Beck: Sejad hat sich mit diesen Treffern in die Geschichtsbücher hinein geschrieben. Das habe ich ihm auch schon gesagt. Es ist ihm hoch anzurechnen, dass er da die Nerven behalten hat. Aber das gilt auch für die anderen Spieler. Koen Casteels etwa hat einige Mael hervorragend reagiert. Die ganze Mannschaft hat Geschichte geschrieben. Diese Szenen werden sicher in jeder Bundesliga-Rückschau zu sehen sein. Es war wirklich dramatisch. Einige in Fußball-Deutschland hätten uns vielleicht gerne in der 2. Liga gesehen. Aber das ist uns jetzt vollkommen egal.

bundesliga.de: Die TSG Hoffenheim darf jetzt weiter darauf hoffen, auch in der nächsten Saison in der 1. Liga zu spielen.

Beck: Wir sind sehr, sehr dankbar und demütig, dass wir überhaupt noch einmal diese Chancen haben, um die Klasse zu kämpfen und es selbst in der Hand zu haben. Aber noch haben wir die 1. Liga nicht sicher. Wir müssen noch etwas dafür tun, und es wird sicher nicht leicht.

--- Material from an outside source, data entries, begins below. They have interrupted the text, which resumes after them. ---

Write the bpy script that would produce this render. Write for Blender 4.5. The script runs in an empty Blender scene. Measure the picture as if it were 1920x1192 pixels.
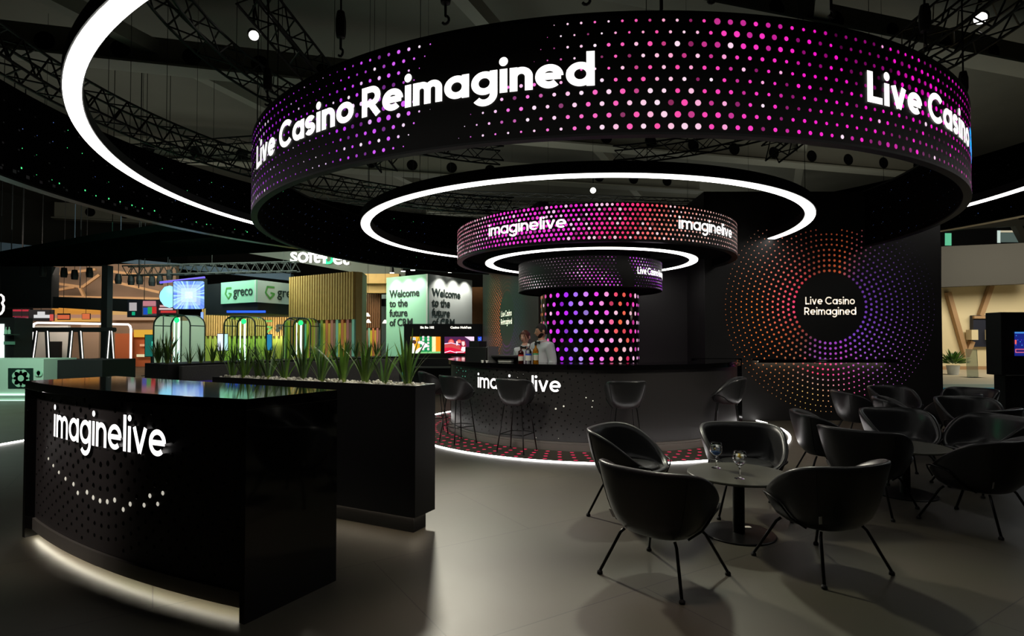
import bpy, bmesh, math, random
from math import sin, cos, pi, radians, sqrt, hypot, atan2
from mathutils import Vector, Matrix
random.seed(7)
SC = bpy.context.scene
COL = SC.collection

# ------------------------------------------------------------------ camera, world, exposure
F_PX, PITCH, CY_PX, CAM_H = 1067.0, 0.0227, 610.7, 1.43
cam_d = bpy.data.cameras.new('camera'); cam = bpy.data.objects.new('camera', cam_d); COL.objects.link(cam)
cam.location = (0, 0, CAM_H); cam.rotation_euler = (pi/2 + PITCH, 0, 0)
cam_d.sensor_width = 36; cam_d.lens = F_PX/1920*36; cam_d.shift_y = (CY_PX-596)/1920
cam_d.clip_start = 0.05; cam_d.clip_end = 300
SC.camera = cam
w = bpy.data.worlds.new('world'); SC.world = w; w.use_nodes = True
w.node_tree.nodes['Background'].inputs[0].default_value = (0.9, 1.0, 0.95, 1)
w.node_tree.nodes['Background'].inputs[1].default_value = 0.0015
SC.view_settings.view_transform = 'Standard'; SC.view_settings.look = 'None'
SC.view_settings.gamma = 1; SC.view_settings.exposure = 0.0; SC.view_settings.use_curve_mapping = False

def area(name, loc, target, power, size, size_y=None, color=(1, 1, 1), spread=pi):
    l = bpy.data.lights.new(name, 'AREA'); l.energy = power; l.size = size; l.color = color; l.spread = spread
    if size_y: l.shape = 'RECTANGLE'; l.size_y = size_y
    o = bpy.data.objects.new(name, l); COL.objects.link(o); o.location = loc
    o.rotation_euler = (Vector(target)-Vector(loc)).to_track_quat('-Z', 'Y').to_euler()
    return o
def spot(name, loc, target, power, angle, blend=0.6, color=(1, 1, 1), radius=0.06):
    l = bpy.data.lights.new(name, 'SPOT'); l.energy = power; l.spot_size = radians(angle); l.spot_blend = blend
    l.color = color; l.shadow_soft_size = radius
    o = bpy.data.objects.new(name, l); COL.objects.link(o); o.location = loc
    o.rotation_euler = (Vector(target)-Vector(loc)).to_track_quat('-Z', 'Y').to_euler()
    return o
WARM = (1.0, 0.93, 0.80)
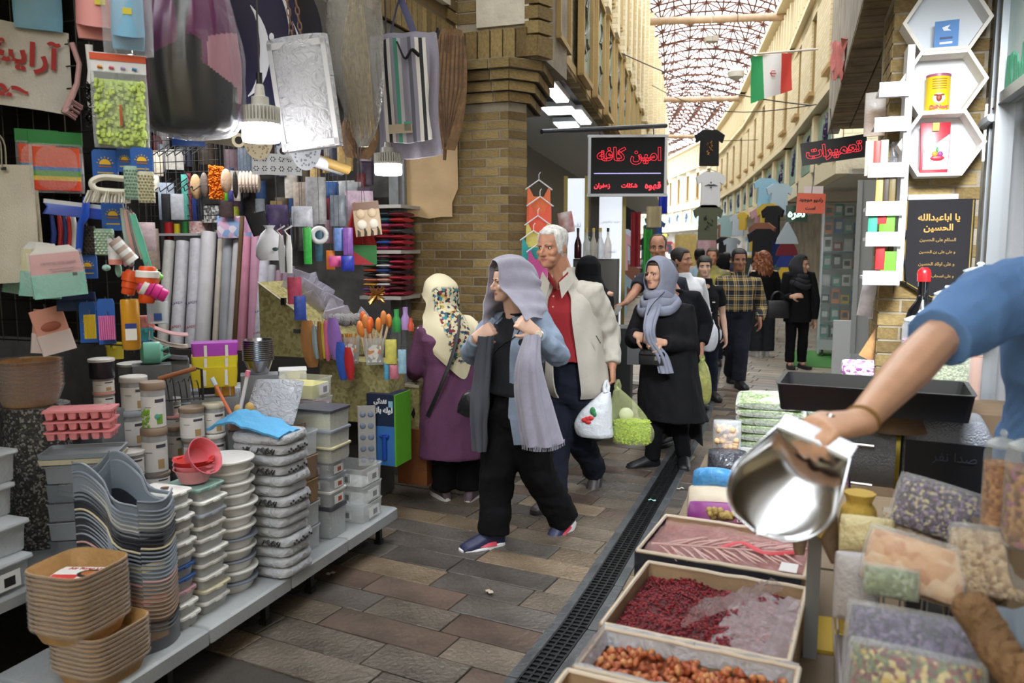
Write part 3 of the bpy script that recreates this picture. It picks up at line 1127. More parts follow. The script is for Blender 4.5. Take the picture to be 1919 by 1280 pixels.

bundesliga.de: Aber wenn man sich so spektakulär am letzten Spieltag noch in die Relegation rettet, dann bleibt man doch auch in der Bundesliga.

Beck: Keine Frage, diese ganzen Emotionen nehmen wir natürlich mit in die beiden Spiele. Aber wir wissen auch, dass Kaiserslautern auch ein ganzes Jahr hart dafür gearbeitet hat, um diese Möglichkeit zu bekommen. Jetzt wird ich zeigen, wer es packt - aber spannender als in Dortmund kann es kaum noch werden. Wenn wir das noch einmal toppen, dann wäre diese Saison wirklich unbeschreiblich.

bundesliga.de: Und wenn man diese Chance hat, dann verzichtet man bestimmt auch gerne auf ein Länderspiel? Sie können die USA-Reise der Nationalelf aufgrund der Relegation jetzt nicht mitmachen.

Beck: Ja klar! Wenn wir am Ende die Klasse halten, dann verzichte ich sehr, sehr gerne. Und für den anderen Fall möchte ich gar keinen Gedanken zulassen.